My life is stuck between Spring and Summer because I have some responsibilities, but not many. In school, my responsibilities include the Debate Team, Newspaper Team, and completing my homework. While at home, it’s a different story. My wonderful parents are constantly complaining about my lack of cooperation with chores. “ You need to help out more around the house” they always say. However true or not true this may be, they still know I can be responsible. Dad and Mom still trust me enough to baby sit my brother.

Personalities can sometimes provide clues to people’s seasons. This is a fact in my case. I can joke around, but also know there’s a time and place for that. Students who see me during the day are surprised how I while not in school. Outside of the classroom, a different me takes hold. “Nikki, I didn’t know you were so funny!” a peer once told me.

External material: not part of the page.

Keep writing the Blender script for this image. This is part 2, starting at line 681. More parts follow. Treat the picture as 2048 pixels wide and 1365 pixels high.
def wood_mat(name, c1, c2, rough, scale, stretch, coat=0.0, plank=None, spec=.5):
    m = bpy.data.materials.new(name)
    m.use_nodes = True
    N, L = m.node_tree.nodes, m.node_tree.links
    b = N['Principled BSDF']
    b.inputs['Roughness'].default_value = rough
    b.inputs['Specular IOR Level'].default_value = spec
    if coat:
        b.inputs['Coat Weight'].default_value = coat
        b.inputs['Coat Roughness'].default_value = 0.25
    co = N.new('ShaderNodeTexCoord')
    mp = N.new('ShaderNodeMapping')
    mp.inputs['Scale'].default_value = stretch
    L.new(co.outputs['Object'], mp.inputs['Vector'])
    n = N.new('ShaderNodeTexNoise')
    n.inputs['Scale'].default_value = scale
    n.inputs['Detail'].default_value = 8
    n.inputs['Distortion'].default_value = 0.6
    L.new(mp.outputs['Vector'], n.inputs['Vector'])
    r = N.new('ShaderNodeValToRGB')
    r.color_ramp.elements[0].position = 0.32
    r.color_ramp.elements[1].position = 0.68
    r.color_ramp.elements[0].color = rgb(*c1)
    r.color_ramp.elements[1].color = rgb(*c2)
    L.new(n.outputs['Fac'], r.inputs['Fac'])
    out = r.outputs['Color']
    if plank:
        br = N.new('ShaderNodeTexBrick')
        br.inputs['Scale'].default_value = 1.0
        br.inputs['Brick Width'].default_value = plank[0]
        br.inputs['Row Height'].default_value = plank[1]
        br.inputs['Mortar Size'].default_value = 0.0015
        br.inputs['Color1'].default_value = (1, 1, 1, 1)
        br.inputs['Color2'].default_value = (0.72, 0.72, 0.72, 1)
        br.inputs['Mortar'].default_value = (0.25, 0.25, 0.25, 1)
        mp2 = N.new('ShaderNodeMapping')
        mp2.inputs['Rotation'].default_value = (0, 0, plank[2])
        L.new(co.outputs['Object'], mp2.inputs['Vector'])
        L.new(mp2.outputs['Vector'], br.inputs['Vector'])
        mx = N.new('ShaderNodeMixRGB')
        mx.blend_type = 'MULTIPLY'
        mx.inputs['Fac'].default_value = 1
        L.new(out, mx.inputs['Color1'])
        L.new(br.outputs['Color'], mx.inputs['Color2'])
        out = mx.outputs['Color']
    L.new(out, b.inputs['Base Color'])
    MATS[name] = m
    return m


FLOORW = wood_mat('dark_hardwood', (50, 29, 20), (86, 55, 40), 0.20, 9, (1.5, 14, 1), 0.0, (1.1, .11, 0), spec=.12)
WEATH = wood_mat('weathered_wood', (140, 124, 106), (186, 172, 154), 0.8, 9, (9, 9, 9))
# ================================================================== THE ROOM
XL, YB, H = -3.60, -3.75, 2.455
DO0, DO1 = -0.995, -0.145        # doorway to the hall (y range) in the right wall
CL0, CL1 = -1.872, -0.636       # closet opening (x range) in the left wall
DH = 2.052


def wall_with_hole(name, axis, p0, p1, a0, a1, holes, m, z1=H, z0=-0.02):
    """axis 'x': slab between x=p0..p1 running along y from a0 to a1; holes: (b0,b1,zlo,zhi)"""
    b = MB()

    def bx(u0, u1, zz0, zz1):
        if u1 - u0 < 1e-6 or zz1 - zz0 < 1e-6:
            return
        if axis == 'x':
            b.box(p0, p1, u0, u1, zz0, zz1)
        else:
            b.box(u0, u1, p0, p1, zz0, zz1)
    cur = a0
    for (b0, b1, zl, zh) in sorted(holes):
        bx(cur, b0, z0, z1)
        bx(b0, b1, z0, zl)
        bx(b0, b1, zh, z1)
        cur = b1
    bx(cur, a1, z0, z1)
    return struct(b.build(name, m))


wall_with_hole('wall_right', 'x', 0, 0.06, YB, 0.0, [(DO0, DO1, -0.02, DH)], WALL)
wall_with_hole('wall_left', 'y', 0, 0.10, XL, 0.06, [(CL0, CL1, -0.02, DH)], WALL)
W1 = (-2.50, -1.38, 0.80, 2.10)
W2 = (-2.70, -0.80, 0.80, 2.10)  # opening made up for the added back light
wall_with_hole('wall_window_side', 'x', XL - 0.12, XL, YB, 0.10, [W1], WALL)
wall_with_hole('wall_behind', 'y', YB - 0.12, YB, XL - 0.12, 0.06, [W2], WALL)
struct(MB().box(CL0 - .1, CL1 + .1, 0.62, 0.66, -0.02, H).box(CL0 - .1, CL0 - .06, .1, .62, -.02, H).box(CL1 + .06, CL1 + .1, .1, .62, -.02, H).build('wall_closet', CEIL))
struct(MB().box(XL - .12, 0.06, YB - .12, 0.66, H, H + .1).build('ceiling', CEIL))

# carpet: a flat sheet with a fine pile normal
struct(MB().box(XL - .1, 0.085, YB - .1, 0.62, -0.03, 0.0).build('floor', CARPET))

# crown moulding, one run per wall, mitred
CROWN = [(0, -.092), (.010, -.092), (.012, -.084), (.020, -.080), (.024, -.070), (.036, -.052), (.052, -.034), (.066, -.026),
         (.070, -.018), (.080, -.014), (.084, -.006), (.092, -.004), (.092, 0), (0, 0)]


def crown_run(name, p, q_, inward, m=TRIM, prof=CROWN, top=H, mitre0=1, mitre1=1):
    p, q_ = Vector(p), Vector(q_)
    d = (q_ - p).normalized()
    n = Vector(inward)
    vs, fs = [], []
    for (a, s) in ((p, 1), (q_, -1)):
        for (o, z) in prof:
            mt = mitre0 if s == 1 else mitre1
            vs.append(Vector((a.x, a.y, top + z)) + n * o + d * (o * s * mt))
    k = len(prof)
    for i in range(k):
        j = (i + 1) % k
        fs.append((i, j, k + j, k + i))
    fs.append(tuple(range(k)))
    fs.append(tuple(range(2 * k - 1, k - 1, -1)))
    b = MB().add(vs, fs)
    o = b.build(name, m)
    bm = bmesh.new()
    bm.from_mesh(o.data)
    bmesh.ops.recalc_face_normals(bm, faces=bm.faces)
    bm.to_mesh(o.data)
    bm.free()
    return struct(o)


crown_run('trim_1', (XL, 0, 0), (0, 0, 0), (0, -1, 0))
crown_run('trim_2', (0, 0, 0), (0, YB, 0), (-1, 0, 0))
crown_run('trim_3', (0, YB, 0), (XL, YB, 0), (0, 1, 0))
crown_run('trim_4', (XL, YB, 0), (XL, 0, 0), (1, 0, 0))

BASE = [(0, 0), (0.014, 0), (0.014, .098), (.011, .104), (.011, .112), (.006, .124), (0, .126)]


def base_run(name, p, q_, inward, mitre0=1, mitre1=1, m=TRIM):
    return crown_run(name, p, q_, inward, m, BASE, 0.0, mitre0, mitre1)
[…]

The developing conscience growing in me shows I’m moving from Spring to Summer. Sometimes, my conscience shows, other times it doesn’t. My feelings get hurt when I don’t meet other’s expectations. In “Marigolds by Eugenia Collier, Lizabeth rips the flowers out of Ms. Lottie’s garden and she had the same feeling of guilt I have had before. During the Summer, my mom signed me up for a writing class at Temple. She wanted me to take the bus all the way there, but I didn’t want to go. So, I lied and told her I went while she was at work. When she arrived home, she was pleased with me for going, but eventually I had to tell her. Although she was angry, I felt better because I told the truth.

Life flies by quickly, and one shouldn’t grow up too fast. At this time, I still want to be in Spring, but have the ability to be in Summer. Some responsibilities occur within me, but not as much as those fully in Summer. The personality I have can be youthful, but still mature at the same time. A conscience is starting to in me, another clue I’m slowly moving into Summertime.